Thirty years ago, I worked with tech wizard and musician/composer Steve Laifer at his Electric Imagine Center in Edgewater, New Jersey. Recently, we reconnected, and in discussing AI filmmaking, he wrote, “It's a filmmaker's ultimate dream tool. Cost becomes negligible for achieving big budget quality. Imagination is the only limiting factor. It doesn't get better than this.”
As I delve deeper into AI filmmaking, I’ll share my work. I’m thrilled to be on the ground floor of a medium where the only limits are my imagination. As part of my new course, I’ve also joined a global community of other filmmakers around the world on Dischord. It’s quite interesting to interact with them.
But for now, here's an excerpt from my interview with Billy Cobham about Horace Silver. Fresh out of the Army, his first gig was with Horace's quintet in 1968. In this clip, he remembers an out-of-body experience he had while playing with Horace. And then, they play Horace’s Nutville, from the Cape Verdean Blues. The band: Horace Silver, piano; John Williams, bass; Billy Cobham, drums; Bennie Maupin on tenor saxophone and Bill Hardman on the trumpet.

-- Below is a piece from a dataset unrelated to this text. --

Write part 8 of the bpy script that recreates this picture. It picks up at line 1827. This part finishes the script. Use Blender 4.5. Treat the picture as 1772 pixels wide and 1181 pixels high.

A few years after his time with Horace, he joined the Mahavishnu Orchestra and became a percussion icon. Now, at the age of eighty, this Swiss resident continues to perform, each appearance serving as a Master Class.
I am sooo sorry to hear this. Dammit! 😢
Yr story of meeting Horace reminds me of how I met Ornette: After searching for a week with no luck, I saw him on the 42nd St subway platform. He was barely able to handle the instrument cases he had in his arms so I volunteered and became his friend for a while.